Reproduce the listing exactly and skip over any pictures.
----
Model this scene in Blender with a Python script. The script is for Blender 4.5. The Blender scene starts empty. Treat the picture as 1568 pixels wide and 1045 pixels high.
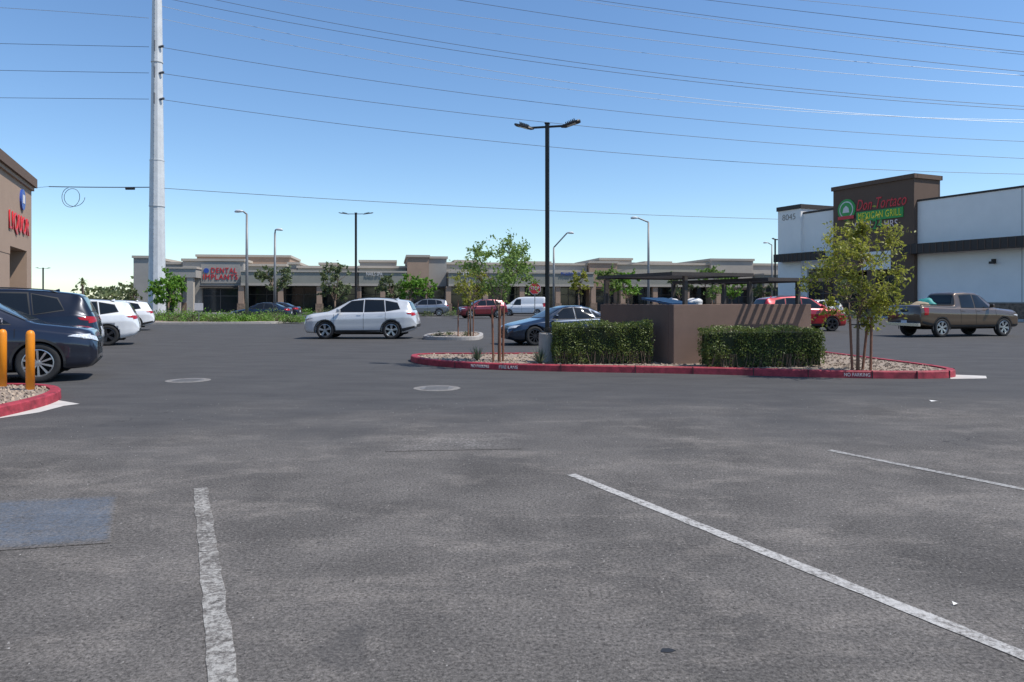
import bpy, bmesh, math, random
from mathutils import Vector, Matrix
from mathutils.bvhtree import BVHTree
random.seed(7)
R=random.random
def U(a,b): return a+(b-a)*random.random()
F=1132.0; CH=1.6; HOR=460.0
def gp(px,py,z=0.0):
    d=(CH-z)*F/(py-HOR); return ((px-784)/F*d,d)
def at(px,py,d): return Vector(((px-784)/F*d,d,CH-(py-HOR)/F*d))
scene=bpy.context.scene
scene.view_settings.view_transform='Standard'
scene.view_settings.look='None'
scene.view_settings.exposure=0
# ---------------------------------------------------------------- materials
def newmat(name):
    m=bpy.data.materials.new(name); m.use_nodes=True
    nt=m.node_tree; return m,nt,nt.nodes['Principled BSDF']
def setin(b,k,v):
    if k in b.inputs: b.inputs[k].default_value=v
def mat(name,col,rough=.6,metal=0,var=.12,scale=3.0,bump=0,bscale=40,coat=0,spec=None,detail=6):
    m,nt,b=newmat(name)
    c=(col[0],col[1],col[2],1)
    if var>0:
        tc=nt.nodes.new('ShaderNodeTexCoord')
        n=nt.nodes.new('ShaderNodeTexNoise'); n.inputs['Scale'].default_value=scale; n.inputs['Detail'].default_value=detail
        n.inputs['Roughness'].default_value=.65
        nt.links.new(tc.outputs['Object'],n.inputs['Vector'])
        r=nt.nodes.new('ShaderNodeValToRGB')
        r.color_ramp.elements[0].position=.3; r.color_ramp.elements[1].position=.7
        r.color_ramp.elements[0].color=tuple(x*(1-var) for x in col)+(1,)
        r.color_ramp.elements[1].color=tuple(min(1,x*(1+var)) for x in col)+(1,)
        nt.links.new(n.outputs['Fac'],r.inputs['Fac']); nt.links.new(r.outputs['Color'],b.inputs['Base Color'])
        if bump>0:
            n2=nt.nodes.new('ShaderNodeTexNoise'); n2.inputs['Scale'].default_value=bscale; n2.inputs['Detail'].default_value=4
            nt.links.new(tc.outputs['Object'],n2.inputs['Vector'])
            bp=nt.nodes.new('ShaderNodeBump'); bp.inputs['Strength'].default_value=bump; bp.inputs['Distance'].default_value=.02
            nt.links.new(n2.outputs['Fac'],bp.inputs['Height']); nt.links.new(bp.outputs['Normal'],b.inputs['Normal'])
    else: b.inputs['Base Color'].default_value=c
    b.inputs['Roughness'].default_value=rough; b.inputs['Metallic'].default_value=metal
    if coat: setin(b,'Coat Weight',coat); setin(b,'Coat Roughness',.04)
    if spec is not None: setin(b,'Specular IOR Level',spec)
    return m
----
→ **Written solution**:
Model this scene in Blender with a Python script. The script is for Blender 4.5. The Blender scene starts empty. Treat the picture as 1568 pixels wide and 1045 pixels high.
import bpy, bmesh, math, random
from mathutils import Vector, Matrix
from mathutils.bvhtree import BVHTree
random.seed(7)
R=random.random
def U(a,b): return a+(b-a)*random.random()
F=1132.0; CH=1.6; HOR=460.0
def gp(px,py,z=0.0):
    d=(CH-z)*F/(py-HOR); return ((px-784)/F*d,d)
def at(px,py,d): return Vector(((px-784)/F*d,d,CH-(py-HOR)/F*d))
scene=bpy.context.scene
scene.view_settings.view_transform='Standard'
scene.view_settings.look='None'
scene.view_settings.exposure=0
# ---------------------------------------------------------------- materials
def newmat(name):
    m=bpy.data.materials.new(name); m.use_nodes=True
    nt=m.node_tree; return m,nt,nt.nodes['Principled BSDF']
def setin(b,k,v):
    if k in b.inputs: b.inputs[k].default_value=v
def mat(name,col,rough=.6,metal=0,var=.12,scale=3.0,bump=0,bscale=40,coat=0,spec=None,detail=6):
    m,nt,b=newmat(name)
    c=(col[0],col[1],col[2],1)
    if var>0:
        tc=nt.nodes.new('ShaderNodeTexCoord')
        n=nt.nodes.new('ShaderNodeTexNoise'); n.inputs['Scale'].default_value=scale; n.inputs['Detail'].default_value=detail
        n.inputs['Roughness'].default_value=.65
        nt.links.new(tc.outputs['Object'],n.inputs['Vector'])
        r=nt.nodes.new('ShaderNodeValToRGB')
        r.color_ramp.elements[0].position=.3; r.color_ramp.elements[1].position=.7
        r.color_ramp.elements[0].color=tuple(x*(1-var) for x in col)+(1,)
        r.color_ramp.elements[1].color=tuple(min(1,x*(1+var)) for x in col)+(1,)
        nt.links.new(n.outputs['Fac'],r.inputs['Fac']); nt.links.new(r.outputs['Color'],b.inputs['Base Color'])
        if bump>0:
            n2=nt.nodes.new('ShaderNodeTexNoise'); n2.inputs['Scale'].default_value=bscale; n2.inputs['Detail'].default_value=4
            nt.links.new(tc.outputs['Object'],n2.inputs['Vector'])
            bp=nt.nodes.new('ShaderNodeBump'); bp.inputs['Strength'].default_value=bump; bp.inputs['Distance'].default_value=.02
            nt.links.new(n2.outputs['Fac'],bp.inputs['Height']); nt.links.new(bp.outputs['Normal'],b.inputs['Normal'])
    else: b.inputs['Base Color'].default_value=c
    b.inputs['Roughness'].default_value=rough; b.inputs['Metallic'].default_value=metal
    if coat: setin(b,'Coat Weight',coat); setin(b,'Coat Roughness',.04)
    if spec is not None: setin(b,'Specular IOR Level',spec)
    return m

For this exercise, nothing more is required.